Besides giving direct testimony before the committee, speakers also protested the bills at a press conference in the rotunda, where Democratic Sen. Sylvia Garcia said, "I will stand with you every time, because I'm for dignity over discrimination."

Garcia called the two senate bills "bureaucratic bullying" and said they would single out already vulnerable transgender children in schools.

Sen. Kolkhorst defended the bills in an email to NBC News, stating that privacy was the issue at stake.

"Senate Bill 3 protects the privacy of Texans in restrooms and showers while also preserving Title IX advancements in women's athletics," Kolkhorst said.

The seven-member Texas Senate Affairs Committee only has two sitting Democrats; one of the Democrats voted in favor of SB 6, the earlier version of the bathroom bill. O'Furey said Equality Texas expects the latest bills — or at least one of them — to pass the committee as well.

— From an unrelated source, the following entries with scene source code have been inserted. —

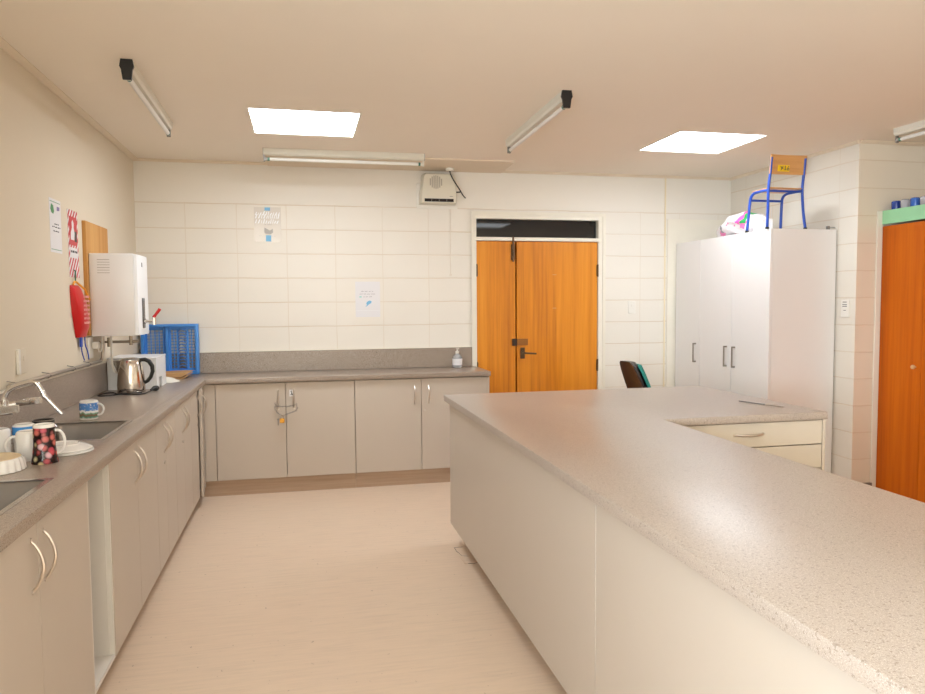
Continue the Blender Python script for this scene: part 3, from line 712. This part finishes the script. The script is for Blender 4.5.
fs = thing('fire_sign', 'red and white striped fire safety sign above the red pouch', 'sign', (XL, 4.55, 1.615))
y0, y1, z0, z1 = 4.462, 4.640, 1.617, 1.998
part('panel', MB().box(XL, XL+.003, y0, y1, z0, z1), PAPER, fs)
m = MB(); xx = XL+.003
def stripe(z):
    # diagonal stripe clipped to the panel
    pts = [(y0, z), (y0, z+.026), (y1, z+.026+.21), (y1, z+.21)]
    out = []
    def clip(P, f, inter):
        o = []
        for i in range(len(P)):
            a, b = P[i], P[(i+1) % len(P)]
            if f(a): o.append(a)
            if f(a) != f(b): o.append(inter(a, b))
        return o
    for lim, sgn in ((z0, 1), (z1, -1)):
        pts = clip(pts, lambda p: (p[1]-lim)*sgn >= 0, lambda a, b: (a[0]+(b[0]-a[0])*(lim-a[1])/(b[1]-a[1]), lim))
        if len(pts) < 3: return
    m.prism(pts, 'x', xx, xx+.0006)
for i in range(-4, 9): stripe(z0+.054*i)
part('stripes', m, REDS, fs)
part('picture', MB().box(xx+.0006, xx+.0012, 4.482, 4.622, 1.800, 1.962), REDS, fs)
pc = part('pictogram', MB().prism([(4.50, 1.83), (4.565, 1.83), (4.575, 1.87), (4.56, 1.90), (4.565, 1.925), (4.545, 1.945), (4.525, 1.93), (4.53, 1.90), (4.505, 1.87)], 'x', xx+.0012, xx+.0018), PAPER, fs)
part('blanket_pictogram', MB().box(xx+.0012, xx+.0018, 4.575, 4.612, 1.822, 1.882), BLACK, fs)
part('text_panel', MB().box(xx+.0006, xx+.0012, 4.482, 4.622, 1.728, 1.786), PAPER, fs)
part('print', words(MB(), xx+.0012, 4.495, 4.615, (1.757,), .014, 11), INKB, fs)

fb = thing('fire_blanket_pouch', 'red fire blanket pouch with blue tapes hanging on left wall', 'fire blanket', (XL, 4.6, 1.28))
rings = []
for z, ya, yb, t in ((1.572, 4.455, 4.60, .012), (1.55, 4.452, 4.625, .026), (1.47, 4.462, 4.66, .046), (1.40, 4.478, 4.68, .052), (1.33, 4.505, 4.695, .046), (1.272, 4.53, 4.70, .022)):
    c_ = (ya+yb)/2; h = (yb-ya)/2
    rings.append([(XL+.0015+(t if abs(math.cos(a)) < .95 else t*.55)*max(0, math.sin(a))**.6 if math.sin(a) > 0 else XL+.0015, c_+h*math.cos(a), z) for a in [2*PI*k_/24 for k_ in range(24)]])
part('pouch', MB().loft(rings), RED, fb)
part('print', words(MB(), XL+.052, 4.525, 4.645, (1.50, 1.475, 1.45, 1.425, 1.40, 1.375, 1.35), .014, 21), flat('pale_red_print', (236, 170, 164), .5), fb)
part('handle_strap', MB().tube([(XL+.012, 4.485, 1.573), (XL+.014, 4.50, 1.592), (XL+.016, 4.535, 1.59), (XL+.04, 4.60, 1.55), (XL+.052, 4.65, 1.49)], .006, 6), flat('orange_strap', (238, 160, 30), .5), fb)
part('hook', MB().tube([(XL, 4.535, 1.66), (XL+.012, 4.535, 1.655), (XL+.014, 4.52, 1.592)], .004, 6), flat('hook_green', (60, 110, 80), .5), fb)
part('pull_tape', MB().box(XL+.010, XL+.018, 4.565, 4.60, 1.215, 1.285).tube(smooth([(XL+.014, 4.585, 1.22), (XL+.016, 4.59, 1.18), (XL+.020, 4.615, 1.135)]), .003, 6), TAPEB, fb)
part('pull_tape', MB().tube(smooth([(XL+.018, 4.645, 1.285), (XL+.018, 4.65, 1.225), (XL+.022, 4.675, 1.185), (XL+.024, 4.69, 1.135)]), .0035, 6), TAPEB, fb)

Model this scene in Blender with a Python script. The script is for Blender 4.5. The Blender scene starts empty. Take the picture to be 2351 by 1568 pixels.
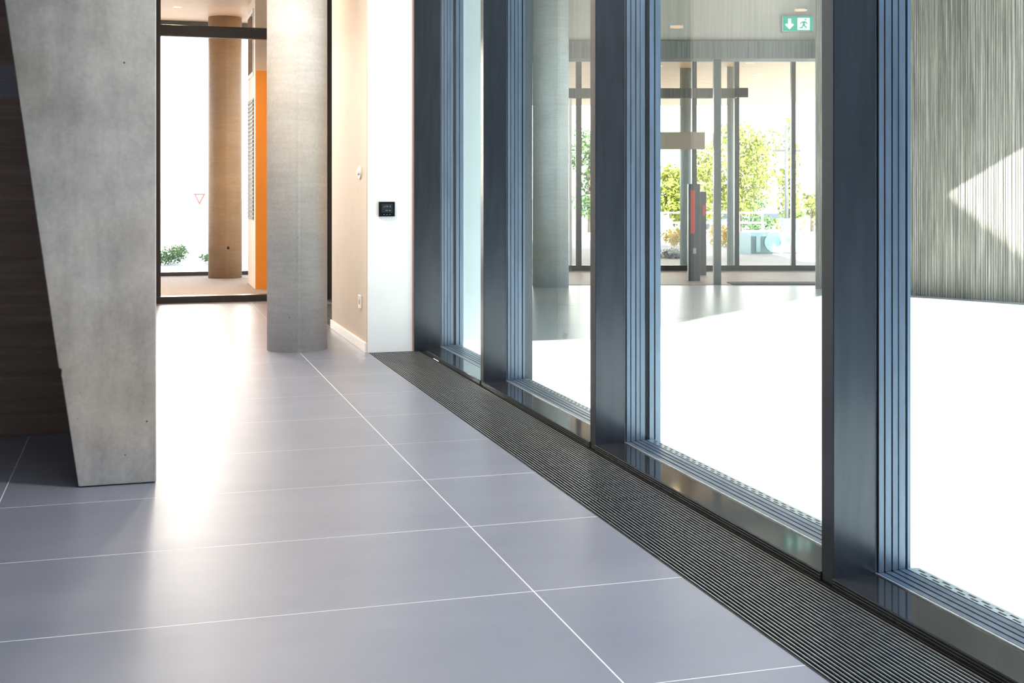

But the bills have a range of opponents: Besides the LGBTQ community and parents of transgender kids, faith leaders spoke out at the capitol Friday alongside business leaders who warned of crippling potential losses to the state economy.

In a Tuesday interview with the Houston Chronicle, IBM Global Head of Design Phil Gilbert said legislation that targets the LGBTQ community hurts the company's ability to recruit talent.

"Because high-tech jobs can be done anywhere, companies like IBM, both large and small, have to figure out where to locate those jobs," Gilbert explained. "And those jobs have to be located places where people want to live and work."

Other Texas business leaders told the Chronicle that nationwide boycotts against North Carolina around its similar anti-transgender bill, HB 2, warned of the detrimental effects of such legislation.

But for the ACLU of Texas, the issue is a starkly legal one. Staff Attorney Kali Cohn told NBC News the bathroom bills are in violation of federal law and the U.S. Constitution.

Cohn wouldn't say whether the Texas ACLU chapter planned to sue the state, only that "since nothing has passed thus far, there’s been nothing to challenge." But Cohn did testify before the senate committee, referencing Supreme Court cases and other legal precedents the ACLU says makes SB 3 and SB 91 illegal.

"They've introduced legislation that targets transgender Texans under the guise of privacy and safety," Cohn said. "That’s not what those bills do — what they in fact do is push transgender people away from being able to participate in public life."